Oh, wait, we already have that technology. Too bad we have people who have worked for twenty years to kill it.
People espouse the benefits of FLOSS all the time, but I don't understand why no one cares about libre content. I want to watch videos that I can do whatever I want with.
Why? Sure, a relatively few people will use Tivo, but many more won't. Empirically, the convenience / lack of planning necessary to watch streaming video is worth approximately 10x more.
This illustrates the importance of using data rather than anecdotes to draw conclusions. As a HN poster, our personal experience tends to be heavily biased towards our self-selected associations with more technically oriented people rather than "normal," average people.
Netflix could easily deploy on a DVR machine which could pre-buffer watch list or recommended video. There's nothing wrong with DVR technology. I suspect limitations really stem from the legal licensing distinctions between distributing video streaming vs buffer & watch-later.
The problem with Tivo is their growth was cut-off when the service providers started selling their own DVRs. Who's going to buy an extra Tivo box when your cable or satellite company sells you an all-in-one box with the ability to record multiple channels at once?
I expect the number of people who use DVRs is close to that of premium television subscribers. People who don't are cord-cutters or only receive a low-cost basic package.
Tivo is a massively outdated business model. It's still relient on a time schedule run by TV networks. I'm looking for the modern equivalent of TiVo, something that lets me save and keep the content I'm streaming.
Parent was not using an anecdote to illustrate that streaming is better/worse than downloading.
Parent was using an anecdote to prove the fact that UIs exist that allow people to store media, rather than constantly streaming it.
The DVR model is really the way to do it. People know what they want to watch, so you present a catalog of all existing and future content and let people check the box next to the ones they want to watch. Everything downloads during off-peak hours as soon as the content is available and then you always have a list of things you can watch instantly, even if the internet is slow or unavailable.
The DVR model was strangled by the same content owners & distributors that are moving to kill competitive last-mile internet access. How many cable companies rolled their own crappy set-top DVR boxes instead of working with Tivo or some other independent DVR maker.
How about smart caching? Why can't netflix automatically preload 3 episodes ahead in a show that you're watching?
Consumers might not want to have to deal with HDD storage, but I would bet you dollars to donuts that they want 4K without buffering issues.

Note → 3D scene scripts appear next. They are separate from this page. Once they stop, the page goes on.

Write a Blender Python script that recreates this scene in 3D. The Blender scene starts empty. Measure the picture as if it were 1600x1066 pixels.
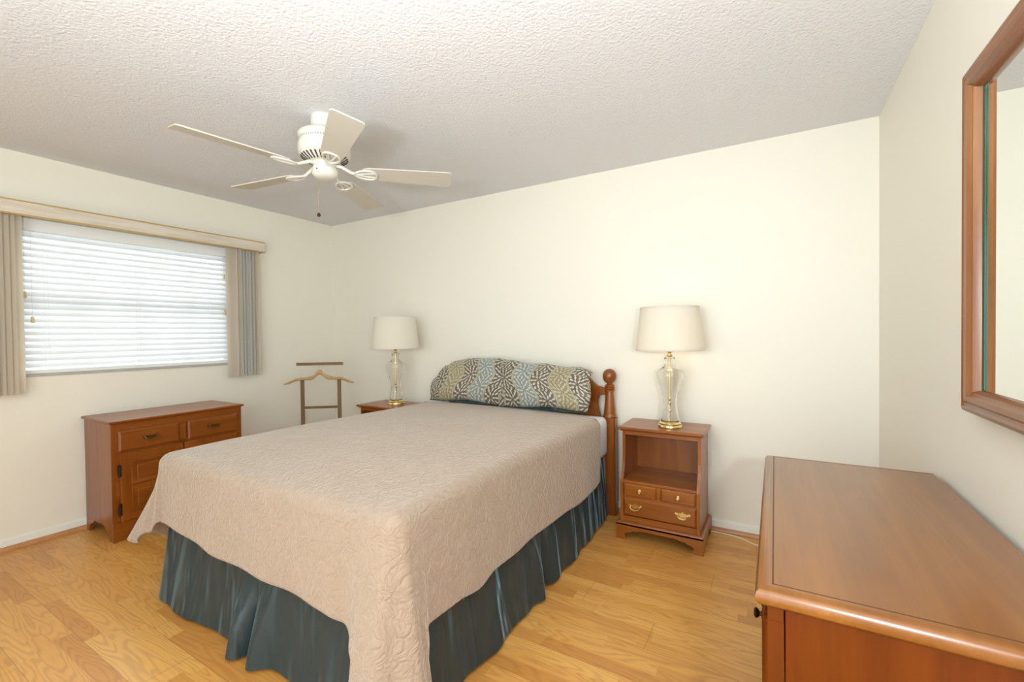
import bpy, bmesh, math, random
from mathutils import Vector, Matrix
from math import sin, cos, pi, radians, sqrt, atan2, exp

sc = bpy.context.scene
COL = sc.collection
random.seed(7)
# ------------------------------------------------------------------ room numbers (metres)
W, D, H = 4.519, 3.015, 2.44          # right wall x, headboard wall y, ceiling z ; window wall is x = 0
YF = -1.35                            # wall behind the camera
# ------------------------------------------------------------------ camera
cam_d = bpy.data.cameras.new('camera')
cam = bpy.data.objects.new('camera', cam_d); COL.objects.link(cam)
yaw, pit, rol = .5313, -.0151, -.0117
F = Vector((-sin(yaw)*cos(pit), cos(yaw)*cos(pit), sin(pit)))
R0 = Vector((cos(yaw), sin(yaw), 0)); U0 = R0.cross(F)
Rv = cos(rol)*R0 + sin(rol)*U0; Uv = -sin(rol)*R0 + cos(rol)*U0
m = Matrix((Rv, Uv, -F)).transposed().to_4x4(); m.translation = (4.0264, -.1149, 1.277)
cam.matrix_world = m
cam_d.sensor_fit = 'HORIZONTAL'; cam_d.sensor_width = 36; cam_d.lens = 36*698.85/1600
cam_d.clip_start = .02
sc.camera = cam
# ------------------------------------------------------------------ colour management, world
sc.view_settings.view_transform = 'Standard'; sc.view_settings.look = 'None'
sc.view_settings.gamma = 1; sc.view_settings.use_curve_mapping = False
sc.view_settings.exposure = .07
w = bpy.data.worlds.new('sky'); sc.world = w; w.use_nodes = True
bg = w.node_tree.nodes['Background']
bg.inputs[0].default_value = (.9, .95, 1, 1); bg.inputs[1].default_value = 1.4

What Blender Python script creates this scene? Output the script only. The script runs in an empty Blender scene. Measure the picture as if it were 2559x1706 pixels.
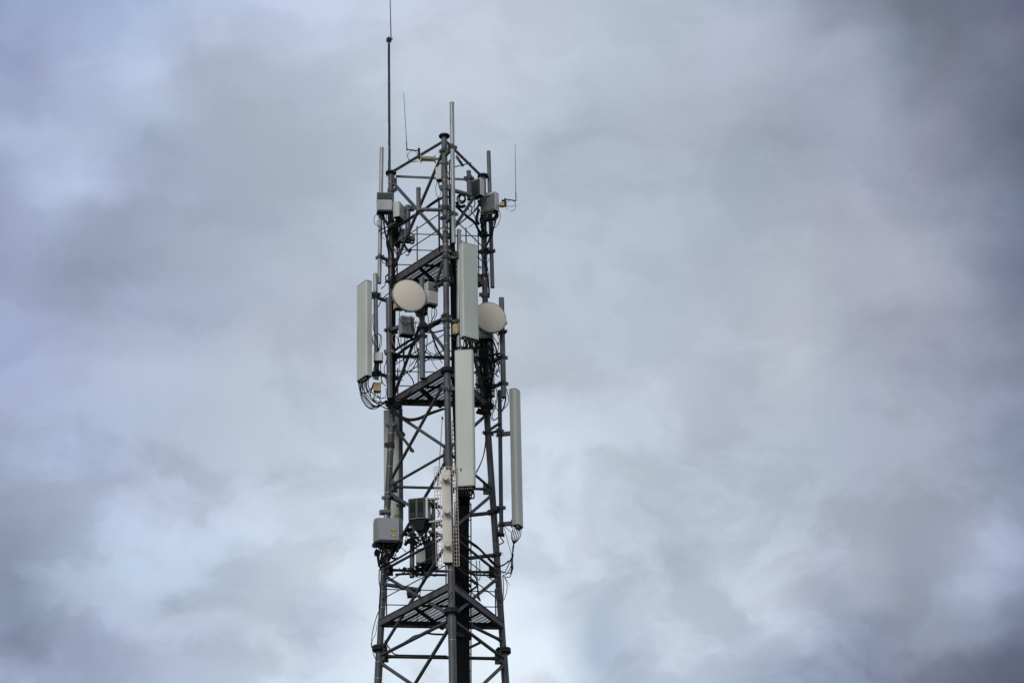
import bpy, math, random
import numpy as np
from mathutils import Vector, Matrix
random.seed(7)
C = bpy.context.scene.collection
scene = bpy.context.scene

# ------------------------------------------------------------------ camera
F_PX, PITCH, YAW, ROLL, DIST, EYE = 8526.7, 0.438817, 0.0228227, -0.0212912, 54.0, 1.6
cp, sp, cy, sy = math.cos(PITCH), math.sin(PITCH), math.cos(YAW), math.sin(YAW)
FW = Vector((sy*cp, cy*cp, sp)); RT = Vector((cy, -sy, 0)); UP = RT.cross(FW)
RT, UP = RT*math.cos(ROLL) + UP*math.sin(ROLL), UP*math.cos(ROLL) - RT*math.sin(ROLL)
EYEP = Vector((0, -DIST, EYE))
cam_data = bpy.data.cameras.new('camera'); cam = bpy.data.objects.new('camera', cam_data); C.objects.link(cam)
cam.matrix_world = Matrix(((RT.x, UP.x, -FW.x, EYEP.x), (RT.y, UP.y, -FW.y, EYEP.y), (RT.z, UP.z, -FW.z, EYEP.z), (0, 0, 0, 1)))
cam_data.sensor_width = 36.0; cam_data.lens = F_PX/2559*36.0
cam_data.clip_start = 0.5; cam_data.clip_end = 9000
scene.camera = cam

def ray(px, py): return FW + RT*((px-1279.5)/F_PX) + UP*((853-py)/F_PX)
def at(px, py, Y):
    d = ray(px, py); t = (Y - EYEP.y)/d.y
    return EYEP + d*t
def proj(P):
    d = P - EYEP; z = d.dot(FW)
    return 1279.5 + F_PX*d.dot(RT)/z, 853 - F_PX*d.dot(UP)/z
PPM = F_PX/(Vector((0, 0, 26))-EYEP).dot(FW)          # photo pixels per metre at the mast

# ------------------------------------------------------------------ exposure, world, sun
scene.view_settings.view_transform = 'Standard'; scene.view_settings.look = 'None'
scene.view_settings.gamma = 1.0; scene.view_settings.exposure = 0.0
SUN_EL, SUN_AZ = math.radians(34), math.radians(203)   # azimuth clockwise from +Y: behind the camera, a little left
def srgb(r, g, b):
    f = lambda c: (c/12.92 if c <= .04045 else ((c+.055)/1.055)**2.4)
    return (f(r/255), f(g/255), f(b/255), 1)
world = bpy.data.worlds.new('World'); scene.world = world; world.use_nodes = True
nt = world.node_tree; nt.nodes.clear()
def N(t, **kw):
    n = nt.nodes.new(t)
    for k, v in kw.items(): setattr(n, k, v)
    return n
def LK(a, b): nt.links.new(a, b)
w_out = N('ShaderNodeOutputWorld')
skyt = N('ShaderNodeTexSky', sky_type='NISHITA', sun_disc=False, sun_elevation=SUN_EL, sun_rotation=SUN_AZ)
bg_sky = N('ShaderNodeBackground'); bg_sky.inputs['Strength'].default_value = 0.1; LK(skyt.outputs[0], bg_sky.inputs[0])
tc = N('ShaderNodeTexCoord')
# cloud deck: brightness and tint of the overcast by direction (azimuth along each band of height), broken up by noise
SK = [(1, '50 50 150 170 208;450 60 163 188 228;800 80 172 192 225;1150 80 186 202 232;1600 60 198 212 238;50 200 155 170 212;350 200 172 188 228;700 250 183 200 233;1050 230 183 196 222;1450 180 195 210 236;200 400 155 170 205;500 400 175 195 228;650 400 185 205 236;850 330 170 183 208;1100 350 172 186 206;1450 380 180 195 215;1620 450 188 203 220;80 520 155 172 205;600 500 180 200 230;900 500 172 187 212;1300 520 177 191 212;50 640 172 192 226;300 800 183 203 235;450 870 175 190 225;650 680 160 177 205;900 700 168 182 208;1250 750 172 185 205;1550 750 177 192 210;20 850 155 170 208;100 960 165 180 218;450 960 158 170 200;750 880 168 180 208;1000 850 170 182 208;1300 900 172 186 206;20 1050 152 165 200;400 1180 142 158 186;700 1080 152 166 192;1000 1000 165 178 202;1300 1100 172 187 207;1600 1050 180 194 214;50 1200 158 172 208;250 1250 150 165 195;800 1250 158 172 196;1100 1250 165 180 200;1450 1300 178 190 208;50 1450 160 175 212;300 1400 155 170 200;700 1400 162 178 208;1000 1450 170 184 210;1400 1450 178 190 212'),
 (3, '100 80 158 172 212;300 80 165 178 210;700 60 175 187 214;1100 60 184 195 215;1500 60 188 198 214;80 220 172 187 226;400 220 175 190 220;700 220 182 198 226;1200 220 186 200 216;1550 280 200 215 235;100 330 165 180 212;200 480 172 192 226;500 500 165 182 212;850 450 175 190 212;1200 450 186 200 218;1500 450 195 210 226;150 620 162 178 205;500 600 172 188 216;900 650 182 196 220;1300 620 190 202 220;1600 600 198 212 230;150 800 158 172 200;500 780 178 192 222;800 800 190 205 232;1200 800 202 218 242;1600 800 205 220 236;100 980 150 166 192;500 950 182 205 232;900 980 196 215 240;1300 950 203 220 240;1600 950 195 210 224;100 1150 148 165 192;400 1130 172 190 215;700 1130 182 202 228;1050 1100 182 198 220;1500 1130 215 228 244;60 1320 122 138 165;300 1320 165 182 210;550 1230 178 195 222;750 1250 172 188 212;1100 1200 195 210 228;1500 1300 175 190 216;1620 1200 212 225 242;100 1450 148 160 192;400 1430 160 175 208;800 1480 192 206 234;1050 1380 182 198 222;1300 1500 205 222 240;1600 1500 212 228 244;60 1540 162 175 208;600 1520 170 185 215'),
 (5, '80 60 196 208 228;400 60 190 204 222;750 60 180 194 214;1100 60 170 182 206;1350 60 145 156 180;1650 60 122 132 152;1950 60 112 122 144;2220 50 105 110 138;80 250 192 204 222;450 230 184 198 216;800 150 184 196 218;1100 150 178 188 210;1450 230 165 173 198;1650 250 135 148 172;1900 250 115 122 142;2200 200 118 124 150;80 500 188 202 218;350 450 176 190 208;700 450 172 182 202;1100 420 165 175 196;1650 450 148 160 185;1950 480 140 146 170;2230 450 105 115 138;100 640 172 187 204;500 640 174 186 206;900 620 168 180 198;1250 620 156 168 188;1650 650 158 165 190;1900 700 145 150 175;2230 650 108 118 140;100 850 180 194 214;500 850 176 190 208;850 830 172 186 204;1150 830 163 176 196;1550 880 165 172 195;1850 880 150 158 182;2230 900 112 124 150;100 1050 186 200 218;500 1050 180 194 212;950 1050 174 187 206;1350 1050 174 180 200;1750 1000 162 170 192;2050 1050 150 160 186;2240 1050 122 132 160;100 1300 186 200 216;400 1300 186 200 216;800 1250 178 190 212;1250 1250 184 194 208;1700 1250 178 184 202;1980 1200 160 168 192;2240 1280 122 132 160;100 1480 182 196 214;500 1480 184 198 216;900 1450 182 194 212;1250 1450 190 198 214;1600 1400 165 172 192;1850 1450 155 160 182;2100 1500 142 150 175'),
 (7, '80 80 184 194 208;500 80 186 198 216;1000 60 180 192 208;1200 60 190 198 210;1600 60 160 168 188;1900 60 155 162 188;2240 80 128 140 165;80 300 198 210 228;650 200 196 208 228;1000 250 182 194 212;1400 250 172 184 204;1800 200 170 176 200;2200 250 150 160 188;80 560 208 222 240;450 500 194 208 224;900 450 178 190 208;1300 450 172 185 205;1800 450 165 174 196;2220 480 138 150 176;80 780 206 220 236;300 720 206 220 238;600 750 186 200 216;950 800 192 206 224;1400 720 172 185 205;1800 750 160 168 190;2220 750 142 156 180;80 950 206 220 236;350 1000 208 220 240;650 1000 178 194 212;1000 960 186 200 218;1500 950 175 184 206;1900 900 162 172 196;2230 880 160 172 205;80 1120 200 214 232;400 1150 178 194 212;700 1150 192 206 224;1080 1130 204 216 236;1550 1120 178 190 212;1750 1100 155 168 190;2050 1060 180 192 220;2240 1130 140 152 185;40 1240 214 228 244;250 1220 180 196 214;550 1280 186 202 220;1050 1230 192 204 224;1400 1220 165 178 202;1750 1220 150 162 184;2020 1170 172 186 216;2240 1240 118 130 160;150 1380 214 230 246;450 1370 164 182 206;850 1340 192 208 228;1180 1400 186 202 224;1500 1340 148 160 188;1850 1350 135 145 168;2200 1380 105 114 138;60 1520 224 238 250;350 1480 175 192 216;600 1510 198 212 232;900 1500 188 204 226;1150 1500 162 178 204;1500 1480 138 150 180;1850 1520 120 130 152;2230 1530 88 96 120'),
 (0, '1000 60 200 212 234;1200 120 198 208 228;1250 400 190 204 222;1270 800 188 199 214;1280 1050 200 212 230;1300 1300 206 220 238;960 1100 206 220 238;930 1300 210 225 242;1100 1000 198 211 230;1080 1180 206 220 238;1060 1560 212 226 242;1300 1500 216 230 246;1000 250 194 207 226;940 800 186 198 216')]
SKO = {1: (0, 0, 1.838), 3: (0, 853, 1.838), 5: (1320, 0, 1.8386), 7: (1320, 853, 1.8386), 0: (0, 0, 1)}
pos, val = [], []
for r_, txt in SK:
    ox, oy, sc = SKO[r_]
    for t_ in txt.split(';'):
        x, y, *rgb = map(float, t_.split()); d = ray(ox+x/sc, oy+y/sc).normalized()
        pos.append((math.atan2(d.x, d.y), math.asin(d.z))); val.append(srgb(*rgb)[:3])
pos, val = np.array(pos), np.array(val)
lum = val.mean(1, keepdims=True); val_s = np.sqrt(np.clip(lum+(val-lum)*.83, 0, 1)*.985)
Ph = lambda p: np.sqrt(((p[:, None, :]-pos[None])**2).sum(-1)+(25/F_PX)**2)*F_PX/1000
n_ = len(pos); A = np.zeros((n_+1, n_+1)); A[:n_, :n_] = Ph(pos)-.001*np.eye(n_); A[n_, :n_] = A[:n_, n_] = 1
wts = np.linalg.solve(A, np.vstack([val_s, np.zeros((1, 3))]))
AZ0, AZ1 = YAW-1400/F_PX*1.10, YAW+1400/F_PX*1.10
rows = np.linspace(PITCH-960/F_PX, PITCH+960/F_PX, 21)
nz1 = N('ShaderNodeTexNoise'); nz1.inputs['Scale'].default_value = 30; nz1.inputs['Detail'].default_value = 6; nz1.inputs['Roughness'].default_value = .58
LK(tc.outputs['Generated'], nz1.inputs['Vector'])
off = N('ShaderNodeVectorMath', operation='SUBTRACT'); LK(nz1.outputs['Color'], off.inputs[0]); off.inputs[1].default_value = (.5, .5, .5)
scl = N('ShaderNodeVectorMath', operation='SCALE'); LK(off.outputs[0], scl.inputs[0]); scl.inputs['Scale'].default_value = .024
dw = N('ShaderNodeVectorMath', operation='ADD'); LK(tc.outputs['Generated'], dw.inputs[0]); LK(scl.outputs[0], dw.inputs[1])
dn = N('ShaderNodeVectorMath', operation='NORMALIZE'); LK(dw.outputs[0], dn.inputs[0])
sep = N('ShaderNodeSeparateXYZ'); LK(dn.outputs[0], sep.inputs[0])
def MA(op, a, b=None, clamp=False):
    m = N('ShaderNodeMath', operation=op, use_clamp=clamp)
    for i, q in enumerate((a, b)):
        if q is None: continue
        if isinstance(q, (int, float)): m.inputs[i].default_value = q
        else: LK(q, m.inputs[i])
    return m.outputs[0]
az = MA('ARCTAN2', sep.outputs['X'], sep.outputs['Y']); el_ = MA('ARCSINE', sep.outputs['Z'])
u = N('ShaderNodeMapRange'); LK(az, u.inputs['Value']); u.inputs['From Min'].default_value = AZ0; u.inputs['From Max'].default_value = AZ1
col = None
for i, v in enumerate(rows):
    us = np.linspace(0, 1, 31); g_ = np.array([(AZ0+(AZ1-AZ0)*q, v) for q in us])
    cs = np.clip(Ph(g_)@wts[:n_]+wts[n_], .1, 1)**2
    rp = N('ShaderNodeValToRGB'); rp.color_ramp.interpolation = 'CARDINAL'; LK(u.outputs[0], rp.inputs[0]); ce = rp.color_ramp.elements
    while len(ce) < 31: ce.new(.5)
    for e_, q, c_ in zip(ce, us, cs): e_.position = float(q); e_.color = (*map(float, c_), 1)
    if col is None: col = rp.outputs[0]
    else:
        f = N('ShaderNodeMapRange', interpolation_type='SMOOTHSTEP'); LK(el_, f.inputs['Value']); f.inputs['From Min'].default_value = float(rows[i-1]); f.inputs['From Max'].default_value = float(v)
        mx = N('ShaderNodeMix', data_type='RGBA'); LK(f.outputs[0], mx.inputs['Factor']); LK(col, mx.inputs['A']); LK(rp.outputs[0], mx.inputs['B']); col = mx.outputs['Result']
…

EDIT: Also, I just wanted to mention that maybe our companies should be inventing new ways of storing things (like TiVo did with remarkable success), instead of spending all of their resources aquiring the rights to hit movies and extorting each other.
>Honestly the assumption that we want to stream everything is a really good assumption.
It's really more for the providers and cintent owners: keeps customers tethered and paying for the privilege of suckling from server teats whenever they consume content.
Because, really, storage could be made just as easy for consumers as streaming if providers had the will.
Instead, it's "put everything in the cloud, then pay us over and over again to access it".